- **Work to be completed**: Print the lines of the data, starting with the first, up to and including the line where "return n.outputs[0]" appears.

- **Information provided**:
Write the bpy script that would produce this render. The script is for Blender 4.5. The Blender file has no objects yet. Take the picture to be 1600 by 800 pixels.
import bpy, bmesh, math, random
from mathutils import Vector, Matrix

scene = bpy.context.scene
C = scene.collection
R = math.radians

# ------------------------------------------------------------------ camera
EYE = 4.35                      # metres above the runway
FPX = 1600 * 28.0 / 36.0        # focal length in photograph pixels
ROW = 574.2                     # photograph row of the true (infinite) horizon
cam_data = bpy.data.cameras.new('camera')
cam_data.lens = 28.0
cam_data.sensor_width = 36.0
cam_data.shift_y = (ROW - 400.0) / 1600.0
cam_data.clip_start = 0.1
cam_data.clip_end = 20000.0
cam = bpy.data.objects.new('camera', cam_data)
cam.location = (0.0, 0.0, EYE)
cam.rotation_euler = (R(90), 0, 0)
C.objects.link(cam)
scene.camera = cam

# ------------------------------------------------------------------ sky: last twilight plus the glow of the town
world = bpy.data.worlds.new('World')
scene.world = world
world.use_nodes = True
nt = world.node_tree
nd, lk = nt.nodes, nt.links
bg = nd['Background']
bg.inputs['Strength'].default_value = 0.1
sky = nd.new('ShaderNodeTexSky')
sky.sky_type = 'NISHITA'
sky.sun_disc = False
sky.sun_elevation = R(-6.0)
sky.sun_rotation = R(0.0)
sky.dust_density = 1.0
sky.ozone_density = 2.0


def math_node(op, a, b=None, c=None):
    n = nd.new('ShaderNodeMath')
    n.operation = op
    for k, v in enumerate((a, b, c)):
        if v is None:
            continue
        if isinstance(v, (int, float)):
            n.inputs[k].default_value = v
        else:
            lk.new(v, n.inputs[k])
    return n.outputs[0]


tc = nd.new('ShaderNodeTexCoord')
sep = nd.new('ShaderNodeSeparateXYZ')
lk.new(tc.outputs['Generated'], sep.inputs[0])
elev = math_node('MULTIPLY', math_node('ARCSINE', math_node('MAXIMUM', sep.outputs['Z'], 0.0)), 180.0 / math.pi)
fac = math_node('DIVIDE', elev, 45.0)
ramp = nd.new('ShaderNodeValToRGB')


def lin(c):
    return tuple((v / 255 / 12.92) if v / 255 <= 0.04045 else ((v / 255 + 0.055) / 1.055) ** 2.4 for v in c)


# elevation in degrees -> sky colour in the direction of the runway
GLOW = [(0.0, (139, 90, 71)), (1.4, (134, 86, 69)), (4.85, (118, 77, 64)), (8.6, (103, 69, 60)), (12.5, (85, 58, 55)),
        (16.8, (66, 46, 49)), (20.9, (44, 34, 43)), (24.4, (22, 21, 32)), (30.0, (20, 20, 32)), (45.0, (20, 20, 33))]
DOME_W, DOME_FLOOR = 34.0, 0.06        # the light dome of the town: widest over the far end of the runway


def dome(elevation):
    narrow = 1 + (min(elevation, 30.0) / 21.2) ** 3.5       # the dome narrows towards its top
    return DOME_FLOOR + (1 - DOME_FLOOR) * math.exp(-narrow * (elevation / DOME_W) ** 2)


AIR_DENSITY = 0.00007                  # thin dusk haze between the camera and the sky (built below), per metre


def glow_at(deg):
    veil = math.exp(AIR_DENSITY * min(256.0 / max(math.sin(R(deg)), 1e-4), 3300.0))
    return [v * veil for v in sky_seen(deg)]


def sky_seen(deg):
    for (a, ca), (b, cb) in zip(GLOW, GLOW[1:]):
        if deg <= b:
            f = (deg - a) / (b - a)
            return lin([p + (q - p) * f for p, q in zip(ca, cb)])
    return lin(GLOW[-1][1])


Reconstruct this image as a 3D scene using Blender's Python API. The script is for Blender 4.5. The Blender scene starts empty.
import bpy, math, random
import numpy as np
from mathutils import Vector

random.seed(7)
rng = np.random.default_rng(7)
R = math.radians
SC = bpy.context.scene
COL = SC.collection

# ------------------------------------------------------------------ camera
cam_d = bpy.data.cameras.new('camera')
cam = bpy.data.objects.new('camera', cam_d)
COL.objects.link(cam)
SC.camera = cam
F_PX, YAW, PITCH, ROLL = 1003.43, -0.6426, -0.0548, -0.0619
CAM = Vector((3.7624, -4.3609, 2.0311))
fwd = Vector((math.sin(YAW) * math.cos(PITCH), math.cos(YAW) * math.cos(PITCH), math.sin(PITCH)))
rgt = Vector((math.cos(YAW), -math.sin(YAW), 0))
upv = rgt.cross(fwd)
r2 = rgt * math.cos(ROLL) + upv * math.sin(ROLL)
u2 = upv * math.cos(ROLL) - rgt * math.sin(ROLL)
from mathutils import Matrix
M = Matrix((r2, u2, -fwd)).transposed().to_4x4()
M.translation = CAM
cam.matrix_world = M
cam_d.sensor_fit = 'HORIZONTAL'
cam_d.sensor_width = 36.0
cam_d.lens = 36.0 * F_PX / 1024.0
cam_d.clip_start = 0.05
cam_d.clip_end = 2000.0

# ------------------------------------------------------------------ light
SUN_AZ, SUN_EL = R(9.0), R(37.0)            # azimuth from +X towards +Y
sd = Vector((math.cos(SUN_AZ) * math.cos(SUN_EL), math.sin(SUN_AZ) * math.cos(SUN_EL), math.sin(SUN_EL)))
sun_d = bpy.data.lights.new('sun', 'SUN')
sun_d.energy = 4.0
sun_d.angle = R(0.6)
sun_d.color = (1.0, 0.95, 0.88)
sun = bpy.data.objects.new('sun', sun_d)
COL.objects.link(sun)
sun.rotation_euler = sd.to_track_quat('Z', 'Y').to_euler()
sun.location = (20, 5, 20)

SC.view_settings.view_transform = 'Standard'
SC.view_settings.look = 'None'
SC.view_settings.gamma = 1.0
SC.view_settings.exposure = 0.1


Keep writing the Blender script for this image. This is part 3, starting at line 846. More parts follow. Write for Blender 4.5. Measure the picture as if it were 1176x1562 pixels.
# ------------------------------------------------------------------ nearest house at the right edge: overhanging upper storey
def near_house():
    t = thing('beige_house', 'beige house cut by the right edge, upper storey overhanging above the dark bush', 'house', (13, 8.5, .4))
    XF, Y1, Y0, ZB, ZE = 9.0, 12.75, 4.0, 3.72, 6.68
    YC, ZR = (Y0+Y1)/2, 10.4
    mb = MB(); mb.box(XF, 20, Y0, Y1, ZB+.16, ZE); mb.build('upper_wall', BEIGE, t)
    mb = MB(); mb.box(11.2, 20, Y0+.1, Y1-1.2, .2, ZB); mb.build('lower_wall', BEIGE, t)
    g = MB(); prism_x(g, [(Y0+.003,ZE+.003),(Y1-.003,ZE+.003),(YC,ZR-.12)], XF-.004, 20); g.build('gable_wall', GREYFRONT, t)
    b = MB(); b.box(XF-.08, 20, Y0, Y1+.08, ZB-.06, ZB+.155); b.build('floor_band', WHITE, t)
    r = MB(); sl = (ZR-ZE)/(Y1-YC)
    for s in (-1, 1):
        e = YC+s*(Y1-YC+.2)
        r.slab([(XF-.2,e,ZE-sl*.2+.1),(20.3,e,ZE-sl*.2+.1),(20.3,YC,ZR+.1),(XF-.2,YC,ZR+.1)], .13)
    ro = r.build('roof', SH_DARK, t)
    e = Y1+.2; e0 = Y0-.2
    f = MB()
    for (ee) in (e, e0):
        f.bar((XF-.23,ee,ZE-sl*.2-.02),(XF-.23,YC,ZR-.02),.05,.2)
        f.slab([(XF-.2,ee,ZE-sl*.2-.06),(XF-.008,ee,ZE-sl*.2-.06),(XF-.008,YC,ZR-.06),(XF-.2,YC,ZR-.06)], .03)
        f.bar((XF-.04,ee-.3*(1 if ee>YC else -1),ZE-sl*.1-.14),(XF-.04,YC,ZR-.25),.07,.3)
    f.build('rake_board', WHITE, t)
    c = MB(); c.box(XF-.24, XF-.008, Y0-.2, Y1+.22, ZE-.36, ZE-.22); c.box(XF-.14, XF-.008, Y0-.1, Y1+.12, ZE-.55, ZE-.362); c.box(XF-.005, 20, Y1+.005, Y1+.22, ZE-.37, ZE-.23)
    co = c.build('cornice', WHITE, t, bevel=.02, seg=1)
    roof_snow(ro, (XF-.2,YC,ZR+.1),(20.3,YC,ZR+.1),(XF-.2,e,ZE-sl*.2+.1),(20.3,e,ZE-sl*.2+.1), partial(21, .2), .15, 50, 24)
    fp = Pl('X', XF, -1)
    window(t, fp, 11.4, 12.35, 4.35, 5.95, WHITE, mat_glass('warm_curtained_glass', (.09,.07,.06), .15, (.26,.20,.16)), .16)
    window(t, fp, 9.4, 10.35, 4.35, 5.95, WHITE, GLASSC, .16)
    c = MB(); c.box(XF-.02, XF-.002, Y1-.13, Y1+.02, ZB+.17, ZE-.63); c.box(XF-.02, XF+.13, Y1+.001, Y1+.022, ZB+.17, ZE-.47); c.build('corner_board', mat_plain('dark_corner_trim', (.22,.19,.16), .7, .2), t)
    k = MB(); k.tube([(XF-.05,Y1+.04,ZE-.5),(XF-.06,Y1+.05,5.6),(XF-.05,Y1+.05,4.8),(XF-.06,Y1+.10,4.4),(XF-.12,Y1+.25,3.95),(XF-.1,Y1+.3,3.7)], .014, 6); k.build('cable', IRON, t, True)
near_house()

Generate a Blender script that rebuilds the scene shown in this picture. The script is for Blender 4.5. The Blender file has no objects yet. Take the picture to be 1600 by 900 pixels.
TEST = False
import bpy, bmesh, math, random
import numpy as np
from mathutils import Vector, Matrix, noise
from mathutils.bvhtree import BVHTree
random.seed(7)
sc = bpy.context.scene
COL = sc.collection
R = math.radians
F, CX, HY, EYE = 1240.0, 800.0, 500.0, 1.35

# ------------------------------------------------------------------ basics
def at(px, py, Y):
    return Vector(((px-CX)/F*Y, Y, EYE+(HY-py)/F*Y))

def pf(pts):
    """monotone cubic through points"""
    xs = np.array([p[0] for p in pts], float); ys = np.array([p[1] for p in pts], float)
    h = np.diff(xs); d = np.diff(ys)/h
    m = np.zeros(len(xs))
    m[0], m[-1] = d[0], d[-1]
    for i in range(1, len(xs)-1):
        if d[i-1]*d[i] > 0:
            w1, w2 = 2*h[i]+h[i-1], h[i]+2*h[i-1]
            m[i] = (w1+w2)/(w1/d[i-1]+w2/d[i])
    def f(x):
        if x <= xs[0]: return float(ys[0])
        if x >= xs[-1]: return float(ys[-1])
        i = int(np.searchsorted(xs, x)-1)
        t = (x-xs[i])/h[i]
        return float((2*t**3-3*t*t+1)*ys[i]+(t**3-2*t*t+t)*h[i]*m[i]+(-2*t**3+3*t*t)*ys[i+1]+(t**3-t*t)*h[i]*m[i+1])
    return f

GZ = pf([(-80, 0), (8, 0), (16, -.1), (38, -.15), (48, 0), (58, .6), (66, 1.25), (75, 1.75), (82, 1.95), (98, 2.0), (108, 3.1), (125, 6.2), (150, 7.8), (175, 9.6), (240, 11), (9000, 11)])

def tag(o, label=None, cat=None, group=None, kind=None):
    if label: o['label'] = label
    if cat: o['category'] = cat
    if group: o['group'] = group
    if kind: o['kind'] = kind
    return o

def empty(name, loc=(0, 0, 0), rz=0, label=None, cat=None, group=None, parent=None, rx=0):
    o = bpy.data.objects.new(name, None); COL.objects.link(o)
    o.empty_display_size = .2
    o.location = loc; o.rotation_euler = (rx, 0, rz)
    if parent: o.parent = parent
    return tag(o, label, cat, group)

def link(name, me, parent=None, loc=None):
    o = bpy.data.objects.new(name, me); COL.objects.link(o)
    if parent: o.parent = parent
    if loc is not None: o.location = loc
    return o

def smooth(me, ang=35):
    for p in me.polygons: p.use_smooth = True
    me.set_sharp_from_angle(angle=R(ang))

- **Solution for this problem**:
Write the bpy script that would produce this render. The script is for Blender 4.5. The Blender file has no objects yet. Take the picture to be 1600 by 800 pixels.
import bpy, bmesh, math, random
from mathutils import Vector, Matrix

scene = bpy.context.scene
C = scene.collection
R = math.radians

# ------------------------------------------------------------------ camera
EYE = 4.35                      # metres above the runway
FPX = 1600 * 28.0 / 36.0        # focal length in photograph pixels
ROW = 574.2                     # photograph row of the true (infinite) horizon
cam_data = bpy.data.cameras.new('camera')
cam_data.lens = 28.0
cam_data.sensor_width = 36.0
cam_data.shift_y = (ROW - 400.0) / 1600.0
cam_data.clip_start = 0.1
cam_data.clip_end = 20000.0
cam = bpy.data.objects.new('camera', cam_data)
cam.location = (0.0, 0.0, EYE)
cam.rotation_euler = (R(90), 0, 0)
C.objects.link(cam)
scene.camera = cam

# ------------------------------------------------------------------ sky: last twilight plus the glow of the town
world = bpy.data.worlds.new('World')
scene.world = world
world.use_nodes = True
nt = world.node_tree
nd, lk = nt.nodes, nt.links
bg = nd['Background']
bg.inputs['Strength'].default_value = 0.1
sky = nd.new('ShaderNodeTexSky')
sky.sky_type = 'NISHITA'
sky.sun_disc = False
sky.sun_elevation = R(-6.0)
sky.sun_rotation = R(0.0)
sky.dust_density = 1.0
sky.ozone_density = 2.0


def math_node(op, a, b=None, c=None):
    n = nd.new('ShaderNodeMath')
    n.operation = op
    for k, v in enumerate((a, b, c)):
        if v is None:
            continue
        if isinstance(v, (int, float)):
            n.inputs[k].default_value = v
        else:
            lk.new(v, n.inputs[k])
    return n.outputs[0]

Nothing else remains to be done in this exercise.